Elastic co-founder and CEO Shay Banon, who wrote the initial open-source project around which the enterprise search company was based and later courted controversy over licensing changes to that project, is stepping down as CEO but will remain with the company as chief technology officer.
Banon will be replaced by Ashutosh "Ash" Kulkarni, who is currently Elastic’s chief product officer. Banon will also step down as chairman of Elastic’s board of directors but will remain a member of the board, which will also now include Kulkarni, Elastic announced Wednesday.
"Over the last few months I realized that the best way I can serve Elastic is by following the things I'm most passionate about," such as product development, Banon told Protocol in an interview ahead of the announcement. Banon was Elastic's original CTO before becoming CEO in 2017.

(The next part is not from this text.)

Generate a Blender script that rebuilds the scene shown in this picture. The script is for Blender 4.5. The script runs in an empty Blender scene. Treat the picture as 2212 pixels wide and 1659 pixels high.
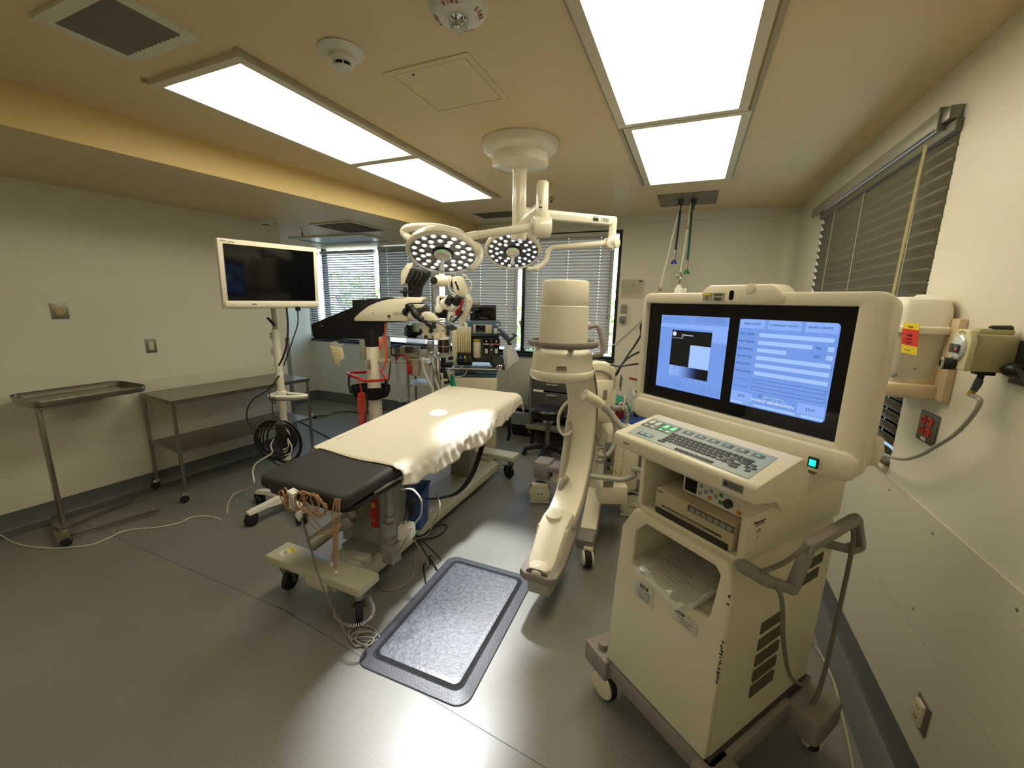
import bpy, bmesh, math, random
from mathutils import Vector, Matrix
random.seed(7)
PI = math.pi
COL = bpy.context.scene.collection

# ------------------------------------------------------------------ camera (solved from the room's vanishing lines)
CAMH, FPX, CX, CY = 1.70, 880.8, 1106.0, 829.5
YAW, PITCH, ROLL = -0.404597, 0.200058, -0.019545
_f = Vector((math.sin(YAW)*math.cos(PITCH), math.cos(YAW)*math.cos(PITCH), -math.sin(PITCH)))
_r = Vector((math.cos(YAW), -math.sin(YAW), 0))
_d = _f.cross(_r)
_r2 = _r*math.cos(ROLL) + _d*math.sin(ROLL)
_d2 = _d*math.cos(ROLL) - _r*math.sin(ROLL)
CAM = Vector((0, 0, CAMH))
def ray(px, py): return _r2*((px-CX)/FPX) + _d2*((py-CY)/FPX) + _f
def P(px, py, ax, val):                      # measured point of the photo on the plane ax = val
    d = ray(px, py); i = 'xyz'.index(ax); return CAM + d*((val-CAM[i])/d[i])
def D(px, py, depth): return CAM + ray(px, py)*depth
def floorpt(px, py, z=0.0): return P(px, py, 'z', z)

cam_d = bpy.data.cameras.new('camera'); cam = bpy.data.objects.new('camera', cam_d); COL.objects.link(cam)
cam_d.sensor_fit = 'HORIZONTAL'; cam_d.sensor_width = 36.0; cam_d.lens = FPX/2212*36.0
cam_d.clip_start = 0.02; cam_d.clip_end = 200
cam.matrix_world = Matrix(((_r2.x, -_d2.x, -_f.x, CAM.x), (_r2.y, -_d2.y, -_f.y, CAM.y), (_r2.z, -_d2.z, -_f.z, CAM.z), (0, 0, 0, 1)))
bpy.context.scene.camera = cam

# ------------------------------------------------------------------ materials
def lin(h):
    h = h.lstrip('#'); c = [int(h[i:i+2], 16)/255 for i in (0, 2, 4)]
    return tuple((x/12.92 if x <= .04045 else ((x+.055)/1.055)**2.4) for x in c) + (1.0,)
MATS = {}
def mat(name, col, rough=.5, metal=0.0, var=0.06, scale=8.0, bump=0.0, bscale=60.0, coat=0.0, emit=None, estr=0.0, trans=0.0, alpha=1.0, ior=1.45, sub=0.0, spec=.5):
    if name in MATS: return MATS[name]
    m = bpy.data.materials.new(name); m.use_nodes = True; nt = m.node_tree; b = nt.nodes['Principled BSDF']
    L = nt.links; N = nt.nodes.new
    tc = N('ShaderNodeTexCoord')
    c = lin(col) if isinstance(col, str) else tuple(col)+(1.0,)
    if var > 0:
        n = N('ShaderNodeTexNoise'); n.inputs['Scale'].default_value = scale; n.inputs['Detail'].default_value = 5
        L.new(tc.outputs['Object'], n.inputs['Vector'])
        mx = N('ShaderNodeMix'); mx.data_type = 'RGBA'
        mx.inputs[6].default_value = tuple(x*(1-var) for x in c[:3])+(1,); mx.inputs[7].default_value = tuple(min(1, x*(1+var)) for x in c[:3])+(1,)
        L.new(n.outputs['Fac'], mx.inputs[0]); L.new(mx.outputs[2], b.inputs['Base Color'])
        mr = N('ShaderNodeMapRange'); mr.inputs[3].default_value = max(0.02, rough-.05); mr.inputs[4].default_value = min(1, rough+.05)
        L.new(n.outputs['Fac'], mr.inputs[0]); L.new(mr.outputs[0], b.inputs['Roughness'])
    else:
        b.inputs['Base Color'].default_value = c; b.inputs['Roughness'].default_value = rough
    b.inputs['Metallic'].default_value = metal
    b.inputs['Specular IOR Level'].default_value = spec
    b.inputs['IOR'].default_value = ior
    if bump > 0:
        n2 = N('ShaderNodeTexNoise'); n2.inputs['Scale'].default_value = bscale; n2.inputs['Detail'].default_value = 3
        L.new(tc.outputs['Object'], n2.inputs['Vector'])
        bp = N('ShaderNodeBump'); bp.inputs['Strength'].default_value = bump; bp.inputs['Distance'].default_value = .004
        L.new(n2.outputs['Fac'], bp.inputs['Height']); L.new(bp.outputs[0], b.inputs['Normal'])
    if coat: b.inputs['Coat Weight'].default_value = coat; b.inputs['Coat Roughness'].default_value = .12
    if trans: b.inputs['Transmission Weight'].default_value = trans
    if alpha < 1: b.inputs['Alpha'].default_value = alpha
    if emit: b.inputs['Emission Color'].default_value = lin(emit) if isinstance(emit, str) else tuple(emit)+(1,); b.inputs['Emission Strength'].default_value = estr
    MATS[name] = m
    return m

# ------------------------------------------------------------------ mesh builder
def basis(d):
    d = Vector(d).normalized(); up = Vector((0, 0, 1)) if abs(d.z) < .95 else Vector((1, 0, 0))
    a = up.cross(d).normalized(); return a, d.cross(a), d
def rotm(rx=0, ry=0, rz=0): return Matrix.Rotation(rz, 4, 'Z') @ Matrix.Rotation(ry, 4, 'Y') @ Matrix.Rotation(rx, 4, 'X')
def spline(pts, n=8, closed=False):
    pts = [Vector(p) for p in pts]; out = []; m = len(pts)
    if m < 3: return pts
    rng = range(m) if closed else range(m-1)
    for i in rng:
        p0 = pts[(i-1) % m] if closed or i > 0 else pts[0]*2-pts[1]
        p1 = pts[i]; p2 = pts[(i+1) % m]
        p3 = pts[(i+2) % m] if closed or i+2 < m else pts[-1]*2-pts[-2]
        for k in range(n):
            t = k/n
            out.append(.5*((2*p1)+(p2-p0)*t+(2*p0-5*p1+4*p2-p3)*t*t+(3*p1-p0-3*p2+p3)*t**3))
    if not closed: out.append(pts[-1])
    return out
def rrect(w, h, r, n=5, cx=0, cy=0):          # rounded rectangle polygon
    r = min(r, w/2-1e-5, h/2-1e-5); pts = []
    for (x, y, a0) in ((w/2-r, h/2-r, 0), (-w/2+r, h/2-r, PI/2), (-w/2+r, -h/2+r, PI), (w/2-r, -h/2+r, 3*PI/2)):
        for k in range(n+1):
            a = a0+PI/2*k/n; pts.append((cx+x+r*math.cos(a), cy+y+r*math.sin(a)))
    return pts
class MB:
    def __init__(s, world=False): s.bm = bmesh.new(); s.world = world; s.mats = []; s.mi = 0
    def m(s, material):
        if material not in s.mats: s.mats.append(material)
        s.mi = s.mats.index(material); return s
    def _merge(s, b2, M=None):
        if M is not None: bmesh.ops.transform(b2, matrix=M, verts=b2.verts)
        for f in b2.faces: f.material_index = s.mi
        me = bpy.data.meshes.new('tmp'); b2.to_mesh(me); b2.free(); s.bm.from_mesh(me); bpy.data.meshes.remove(me)
        return s
    def box(s, c, size, rot=None, bev=0.0, seg=2):
        b = bmesh.new(); bmesh.ops.create_cube(b, size=1.0)
        bmesh.ops.scale(b, vec=Vector(size), verts=b.verts)
        if bev > 0: bmesh.ops.bevel(b, geom=list(b.edges), offset=min(bev, min(size)*.49), segments=seg, profile=.5, affect='EDGES')
        M = Matrix.Translation(Vector(c)) @ (rot if rot is not None else Matrix.Identity(4))
        return s._merge(b, M)
    def bar(s, p1, p2, w, h, bev=0.0, up=None):   # box from p1 to p2; w across, h along the up side
        p1, p2 = Vector(p1), Vector(p2); d = p2-p1
        if up is None: a, c, dd = basis(d)
        else:
            dd = d.normalized(); a = Vector(up).cross(dd).normalized(); c = dd.cross(a)
        M = Matrix(((a.x, c.x, dd.x, 0), (a.y, c.y, dd.y, 0), (a.z, c.z, dd.z, 0), (0, 0, 0, 1)))
        return s.box((p1+p2)/2, (w, h, d.length), M, bev)
    def cyl(s, p1, p2, r, r2=None, seg=24, bev=0.0):
        p1, p2 = Vector(p1), Vector(p2); r2 = r if r2 is None else r2; d = p2-p1; L = d.length
        pr = [(0, 0), (r, 0), (r2, L), (0, L)]
        if bev > 0: pr = [(0, 0), (r-bev, 0), (r-bev*.3, bev*.3), (r, bev), (r2, L-bev), (r2-bev*.3, L-bev*.3), (r2-bev, L), (0, L)]
        return s.lathe(pr, p1, d, seg)
    def lathe(s, prof, c=(0, 0, 0), ax=(0, 0, 1), seg=32, a0=0, a1=2*PI):
        c = Vector(c); A, B, Dv = basis(ax); rings = []; b = s.bm; full = abs(a1-a0-2*PI) < 1e-6
        n = seg if full else seg+1
        for (r, h) in prof:
            if r < 1e-7: rings.append([b.verts.new(c+Dv*h)]); continue
            rings.append([b.verts.new(c+Dv*h+(A*math.cos(a0+(a1-a0)*k/seg)+B*math.sin(a0+(a1-a0)*k/seg))*r) for k in range(n)])
        for i in range(len(rings)-1):
            q, w = rings[i], rings[i+1]
            for k in range(seg):
                k2 = (k+1) % n if full else k+1
                try:
                    if len(q) == 1 and len(w) == 1: continue
                    if len(q) == 1: f = b.faces.new((q[0], w[k2], w[k]))
                    elif len(w) == 1: f = b.faces.new((q[k], q[k2], w[0]))
                    else: f = b.faces.new((q[k], q[k2], w[k2], w[k]))
                    f.material_index = s.mi
                except ValueError: pass
        return s
    def tube(s, pts, r, seg=8, smooth=0, closed=False):
        if smooth: pts = spline(pts, smooth, closed)
        pts = [Vector(p) for p in pts]; n = len(pts); b = s.bm; rings = []
        rr = r if isinstance(r, (list, tuple)) else None
        prev = None
        for i, p in enumerate(pts):
            if closed: t = pts[(i+1) % n]-pts[i-1]
            else: t = pts[min(i+1, n-1)]-pts[max(i-1, 0)]
            if t.length < 1e-9: t = Vector((0, 0, 1))
            t.normalize()
            if prev is None: a = basis(t)[0]
            else:
                a = prev-t*prev.dot(t)
                a = a.normalized() if a.length > 1e-6 else basis(t)[0]
            prev = a; c = t.cross(a)
            R = r if rr is None else rr[min(len(rr)-1, int(i*(len(rr)-1)/(n-1)+.5))]
            rings.append([b.verts.new(p+(a*math.cos(2*PI*k/seg)+c*math.sin(2*PI*k/seg))*R) for k in range(seg)])
        for i in range(n if closed else n-1):
            q, w = rings[i], rings[(i+1) % n]
            for k in range(seg):
                f = b.faces.new((q[k], q[(k+1) % seg], w[(k+1) % seg], w[k])); f.material_index = s.mi
        if not closed:
            f = b.faces.new(list(reversed(rings[0]))); f.material_index = s.mi
            f = b.faces.new(rings[-1]); f.material_index = s.mi
        return s
    def prism(s, poly, o=(0, 0, 0), ex=(1, 0, 0), ey=(0, 1, 0), h=.1, bev=0.0, hole=None):   # polygon in (ex,ey), extruded along ex x ey by h (centred if tuple)
        o, ex, ey = Vector(o), Vector(ex).normalized(), Vector(ey).normalized(); ez = ex.cross(ey).normalized()
        b = bmesh.new()
        z0 = 0
        lo = [b.verts.new(o+ex*x+ey*y) for x, y in poly]; hi = [b.verts.new(o+ex*x+ey*y+ez*h) for x, y in poly]
        n = len(poly)
        if hole:
            l2 = [b.verts.new(o+ex*x+ey*y) for x, y in hole]; h2 = [b.verts.new(o+ex*x+ey*y+ez*h) for x, y in hole]
            m_ = len(hole)
            # bridge by nearest mapping (same count expected)
            for i in range(n):
                j = (i+1) % n
                b.faces.new((lo[j], lo[i], l2[i], l2[j])); b.faces.new((hi[i], hi[j], h2[j], h2[i])); b.faces.new((l2[i], l2[j], h2[j], h2[i]) if h > 0 else (l2[j], l2[i], h2[i], h2[j]))
        else:
            b.faces.new(list(reversed(lo))); b.faces.new(hi)
        for i in range(n):
            j = (i+1) % n; b.faces.new((lo[i], lo[j], hi[j], hi[i]))
        bmesh.ops.recalc_face_normals(b, faces=b.faces)
        if bev > 0:
            es = [e for e in b.edges if len(e.link_faces) == 2 and e.calc_face_angle(0) > .6]
            bmesh.ops.bevel(b, geom=es, offset=bev, segments=2, profile=.5, affect='EDGES')
        return s._merge(b)
    def loft(s, rings, caps=True, closed=True):     # rings: equal-length lists of points
        b = s.bm; R = [[b.verts.new(Vector(p)) for p in r] for r in rings]
        n = len(R[0])
        for i in range(len(R)-1):
            for k in range(n if closed else n-1):
                k2 = (k+1) % n
                f = b.faces.new((R[i][k], R[i][k2], R[i+1][k2], R[i+1][k])); f.material_index = s.mi
        if caps:
            f = b.faces.new(list(reversed(R[0]))); f.material_index = s.mi
            f = b.faces.new(R[-1]); f.material_index = s.mi
        return s
    def quad(s, a, b_, c, d):
        f = s.bm.faces.new([s.bm.verts.new(Vector(p)) for p in (a, b_, c, d)]); f.material_index = s.mi; return s
    def sphere(s, c, r, sc=(1, 1, 1), seg=20):
        b = bmesh.new(); bmesh.ops.create_uvsphere(b, u_segments=seg, v_segments=max(6, seg//2), radius=r)
        return s._merge(b, Matrix.Translation(Vector(c)) @ Matrix.Diagonal((*sc, 1)))
    def text(s, txt, o, ex, ey, size, depth=.0006, align='CENTER', font=None):
        cu = bpy.data.curves.new('t', 'FONT'); cu.body = txt; cu.size = size; cu.extrude = depth; cu.align_x = align; cu.align_y = 'CENTER'
        cu.resolution_u = 2
        ob = bpy.data.objects.new('t', cu); COL.objects.link(ob)
        dg = bpy.context.evaluated_depsgraph_get(); me = bpy.data.meshes.new_from_object(ob.evaluated_get(dg))
        bpy.data.objects.remove(ob); bpy.data.curves.remove(cu)
        ex, ey = Vector(ex).normalized(), Vector(ey).normalized(); ez = ex.cross(ey); o = Vector(o)
        M = Matrix(((ex.x, ey.x, ez.x, o.x), (ex.y, ey.y, ez.y, o.y), (ex.z, ey.z, ez.z, o.z), (0, 0, 0, 1)))
        b = bmesh.new(); b.from_mesh(me); bpy.data.meshes.remove(me)
        return s._merge(b, M)
    def xf(s, M): bmesh.ops.transform(s.bm, matrix=M, verts=s.bm.verts); return s
    def obj(s, name, material=None, parent=None, smooth=35, world=None):
        if material is not None and not s.mats: s.mats = [material]
        world = s.world if world is None else world
        if parent is not None and world: bmesh.ops.transform(s.bm, matrix=RM[parent.name].inverted(), verts=s.bm.verts)
        if smooth:
            bmesh.ops.recalc_face_normals(s.bm, faces=s.bm.faces) if smooth != 36 else None
            th = math.radians(smooth)
            for f in s.bm.faces: f.smooth = True
            for e in s.bm.edges:
                if len(e.link_faces) != 2 or e.calc_face_angle(0) > th: e.smooth = False
        me = bpy.data.meshes.new(name); s.bm.to_mesh(me); s.bm.free()
        for mm in s.mats: me.materials.append(mm)
        o = bpy.data.objects.new(name, me); COL.objects.link(o)
        if parent is not None: o.parent = parent; RM[o.name] = RM[parent.name]
        else: RM[o.name] = Matrix.Identity(4)
        return o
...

Elastic was founded in 2012 around the Elasticsearch open-source project, which Banon created while trying to index recipes for his wife, who was attending cooking school. The company grew to include the Logstash and Kibana projects, which formed the ELK stack and helped companies search software logs and monitor the performance of their applications.

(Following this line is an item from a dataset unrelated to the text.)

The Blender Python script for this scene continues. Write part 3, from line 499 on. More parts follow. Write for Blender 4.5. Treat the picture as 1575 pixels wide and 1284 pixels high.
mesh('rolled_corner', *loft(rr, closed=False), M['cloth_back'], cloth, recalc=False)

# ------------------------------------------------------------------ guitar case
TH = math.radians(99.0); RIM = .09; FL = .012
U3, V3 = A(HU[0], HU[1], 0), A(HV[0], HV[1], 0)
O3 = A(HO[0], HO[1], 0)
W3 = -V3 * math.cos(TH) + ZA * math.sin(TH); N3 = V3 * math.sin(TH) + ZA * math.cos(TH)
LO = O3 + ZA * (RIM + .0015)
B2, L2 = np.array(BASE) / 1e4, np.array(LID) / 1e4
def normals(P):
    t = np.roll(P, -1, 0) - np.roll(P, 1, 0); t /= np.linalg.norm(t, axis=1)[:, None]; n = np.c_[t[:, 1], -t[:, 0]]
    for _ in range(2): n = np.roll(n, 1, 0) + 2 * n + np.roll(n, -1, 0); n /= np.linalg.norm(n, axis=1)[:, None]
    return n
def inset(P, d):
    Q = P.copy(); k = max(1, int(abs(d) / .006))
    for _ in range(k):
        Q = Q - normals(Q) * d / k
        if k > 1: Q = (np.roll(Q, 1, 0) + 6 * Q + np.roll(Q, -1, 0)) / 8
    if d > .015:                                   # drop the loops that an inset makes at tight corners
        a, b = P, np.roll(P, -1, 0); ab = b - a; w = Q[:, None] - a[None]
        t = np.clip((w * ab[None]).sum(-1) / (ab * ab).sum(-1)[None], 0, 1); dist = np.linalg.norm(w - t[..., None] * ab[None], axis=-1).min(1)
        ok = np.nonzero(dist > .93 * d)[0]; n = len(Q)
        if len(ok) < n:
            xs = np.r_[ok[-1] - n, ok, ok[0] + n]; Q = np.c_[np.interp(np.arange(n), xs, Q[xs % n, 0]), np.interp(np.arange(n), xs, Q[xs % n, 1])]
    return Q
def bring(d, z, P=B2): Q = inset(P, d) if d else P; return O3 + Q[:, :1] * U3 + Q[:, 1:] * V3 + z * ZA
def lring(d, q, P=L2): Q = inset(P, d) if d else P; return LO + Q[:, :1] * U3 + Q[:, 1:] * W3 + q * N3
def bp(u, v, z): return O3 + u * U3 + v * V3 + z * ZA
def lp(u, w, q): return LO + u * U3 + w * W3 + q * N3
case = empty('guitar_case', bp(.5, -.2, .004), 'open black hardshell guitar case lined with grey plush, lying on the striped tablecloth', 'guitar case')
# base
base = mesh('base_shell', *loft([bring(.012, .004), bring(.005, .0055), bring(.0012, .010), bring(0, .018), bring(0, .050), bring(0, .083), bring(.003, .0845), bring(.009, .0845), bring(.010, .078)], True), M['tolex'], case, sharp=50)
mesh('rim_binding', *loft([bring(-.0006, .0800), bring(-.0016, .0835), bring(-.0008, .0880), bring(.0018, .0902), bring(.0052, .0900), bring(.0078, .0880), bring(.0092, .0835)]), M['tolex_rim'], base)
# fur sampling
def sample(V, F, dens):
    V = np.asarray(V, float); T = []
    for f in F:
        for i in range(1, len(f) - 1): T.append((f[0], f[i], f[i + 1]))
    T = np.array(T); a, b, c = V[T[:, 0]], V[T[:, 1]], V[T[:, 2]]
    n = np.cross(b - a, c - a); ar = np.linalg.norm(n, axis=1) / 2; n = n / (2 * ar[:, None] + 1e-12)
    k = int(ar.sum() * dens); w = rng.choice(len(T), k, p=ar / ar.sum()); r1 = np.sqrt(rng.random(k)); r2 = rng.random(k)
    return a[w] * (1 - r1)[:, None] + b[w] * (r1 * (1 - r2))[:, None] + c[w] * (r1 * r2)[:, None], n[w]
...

The company went public in 2018 and has grown steadily, recording $206 million in revenue during the third quarter of 2021, up 42% compared to the previous year. However, frustration over Elastic’s relationship with AWS boiled over last year, resulting in a series of licensing changes to the core open-source project designed to make it more difficult for cloud providers to build their own services around the project. That decision created a fair amount of rancor within open-source circles.
Almost a year later, "I'm so happy about the clarity that that decision created in the market," Kulkarni told Protocol. A large part of the dispute involved AWS' use of Elasticsearch's trademark in its own service; after Elastic's January 2021 decision to change the licensing policies, AWS forked the project and renamed its version Opensearch.
Benchmark's Chetan Puttagunta, currently lead independent director on Elastic's board, will now become chairman. Elastic also announced that it expects fourth-quarter revenue and non-GAAP net loss per share to exceed its previous guidance.